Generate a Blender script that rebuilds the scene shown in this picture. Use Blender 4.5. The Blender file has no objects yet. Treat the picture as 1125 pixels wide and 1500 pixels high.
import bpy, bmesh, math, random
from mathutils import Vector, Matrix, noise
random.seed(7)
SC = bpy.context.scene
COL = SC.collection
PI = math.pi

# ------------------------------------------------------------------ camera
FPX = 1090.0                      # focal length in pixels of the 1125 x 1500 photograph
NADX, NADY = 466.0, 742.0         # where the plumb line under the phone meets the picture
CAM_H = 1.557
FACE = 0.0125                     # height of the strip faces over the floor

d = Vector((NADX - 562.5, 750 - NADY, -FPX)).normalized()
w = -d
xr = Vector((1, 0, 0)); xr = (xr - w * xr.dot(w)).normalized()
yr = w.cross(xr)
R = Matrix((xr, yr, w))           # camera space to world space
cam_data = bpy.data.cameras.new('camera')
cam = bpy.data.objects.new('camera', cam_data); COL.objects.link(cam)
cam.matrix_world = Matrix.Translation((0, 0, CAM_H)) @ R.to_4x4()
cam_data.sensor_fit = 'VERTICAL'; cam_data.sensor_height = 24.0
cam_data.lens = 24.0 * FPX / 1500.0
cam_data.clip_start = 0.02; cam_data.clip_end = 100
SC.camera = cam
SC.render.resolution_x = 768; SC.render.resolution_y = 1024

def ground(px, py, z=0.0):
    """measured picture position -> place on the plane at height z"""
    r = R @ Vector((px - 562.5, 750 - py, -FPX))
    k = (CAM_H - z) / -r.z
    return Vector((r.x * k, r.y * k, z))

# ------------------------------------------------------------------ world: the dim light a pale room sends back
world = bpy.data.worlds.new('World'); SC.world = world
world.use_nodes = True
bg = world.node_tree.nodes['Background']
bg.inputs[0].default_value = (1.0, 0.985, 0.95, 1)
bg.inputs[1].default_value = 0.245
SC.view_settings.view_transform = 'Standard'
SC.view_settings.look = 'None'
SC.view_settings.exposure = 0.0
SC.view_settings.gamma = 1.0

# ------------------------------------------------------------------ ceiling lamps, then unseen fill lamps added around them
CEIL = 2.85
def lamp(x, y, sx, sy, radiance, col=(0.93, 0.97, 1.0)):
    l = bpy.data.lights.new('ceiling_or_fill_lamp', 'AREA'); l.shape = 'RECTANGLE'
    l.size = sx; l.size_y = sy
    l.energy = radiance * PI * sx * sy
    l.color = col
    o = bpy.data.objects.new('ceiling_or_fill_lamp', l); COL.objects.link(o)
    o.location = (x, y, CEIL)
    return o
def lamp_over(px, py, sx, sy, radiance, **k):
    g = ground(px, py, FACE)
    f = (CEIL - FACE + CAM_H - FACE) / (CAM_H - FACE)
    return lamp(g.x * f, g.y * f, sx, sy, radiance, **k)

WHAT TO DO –
Quote the listing word for word from its first line through the line in which "SC.view_settings.gamma = 1.0" appears.

SOLUTION TO THIS EXERCISE –
Generate a Blender script that rebuilds the scene shown in this picture. Use Blender 4.5. The Blender file has no objects yet. Treat the picture as 1125 pixels wide and 1500 pixels high.
import bpy, bmesh, math, random
from mathutils import Vector, Matrix, noise
random.seed(7)
SC = bpy.context.scene
COL = SC.collection
PI = math.pi

# ------------------------------------------------------------------ camera
FPX = 1090.0                      # focal length in pixels of the 1125 x 1500 photograph
NADX, NADY = 466.0, 742.0         # where the plumb line under the phone meets the picture
CAM_H = 1.557
FACE = 0.0125                     # height of the strip faces over the floor

d = Vector((NADX - 562.5, 750 - NADY, -FPX)).normalized()
w = -d
xr = Vector((1, 0, 0)); xr = (xr - w * xr.dot(w)).normalized()
yr = w.cross(xr)
R = Matrix((xr, yr, w))           # camera space to world space
cam_data = bpy.data.cameras.new('camera')
cam = bpy.data.objects.new('camera', cam_data); COL.objects.link(cam)
cam.matrix_world = Matrix.Translation((0, 0, CAM_H)) @ R.to_4x4()
cam_data.sensor_fit = 'VERTICAL'; cam_data.sensor_height = 24.0
cam_data.lens = 24.0 * FPX / 1500.0
cam_data.clip_start = 0.02; cam_data.clip_end = 100
SC.camera = cam
SC.render.resolution_x = 768; SC.render.resolution_y = 1024

def ground(px, py, z=0.0):
    """measured picture position -> place on the plane at height z"""
    r = R @ Vector((px - 562.5, 750 - py, -FPX))
    k = (CAM_H - z) / -r.z
    return Vector((r.x * k, r.y * k, z))

# ------------------------------------------------------------------ world: the dim light a pale room sends back
world = bpy.data.worlds.new('World'); SC.world = world
world.use_nodes = True
bg = world.node_tree.nodes['Background']
bg.inputs[0].default_value = (1.0, 0.985, 0.95, 1)
bg.inputs[1].default_value = 0.245
SC.view_settings.view_transform = 'Standard'
SC.view_settings.look = 'None'
SC.view_settings.exposure = 0.0
SC.view_settings.gamma = 1.0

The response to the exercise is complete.